Everything is an illusion” (सब माया है).  We all must have heard this phrase umpteen times from the people with religious bent of mind and, of course, from our spiritual leaders.  We often nod in agreement too without having believed a word of it.  How could this world be just an illusion when we could perceive it through our senses? We could see things, feel and even touch them; how could they be just an illusion then. Things do exist and so does this physical world.

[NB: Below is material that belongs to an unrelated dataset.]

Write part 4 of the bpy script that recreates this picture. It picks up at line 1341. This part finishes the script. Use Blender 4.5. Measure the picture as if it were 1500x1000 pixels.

However, in my early 30s, when I turned to spiritual practices and started to meditate, I began to sense a deeper truth in the idea of this world being an illusion. During the moment of stillness, my mind wandered beyond this world into the space and I started to visualize the universe. Its vastness and infinite nature scared me to the point where I couldn’t delve any further into my thoughts and had to retreat. Having experienced this, the first thing that came to my mind was – no, this is not possible; there can’t be any such thing like ‘infinity’. Why its existence seemed impossible to me, I’m still not sure, but I do feel the same way, even today.

In order to rationalize my views, I often said – “Everything needs to be in something but then everything can’t be in something. The very ‘fact’ that the universe has no beginning and has no ending itself proves that it is ‘nothing’ and thus, there can’t be anything in it. How could there be ‘something’ in ‘nothing’?  Everything is illusion then.  It’s so perplexing. I have never been able to find the right words to truly express how I felt. The harder I tried to make myself understood, the more muddled everything became.

The idea that “you are not in this world, the world is in you” also points to something similar. The story in Bhagawat Purana, where Mata Yashodha beholds the entire universe in the mouth of the young lord Krishna, also indicates the philosophy that our reality is a reality of our perception. It’s all about the observer and his point of view.  

What’s it all then?  Perhaps it’s all in our minds, like a dream — so ‘real’ while it lasts, yet so ‘unreal’ when it ends eventually. Some day we too may wake up and find it gone.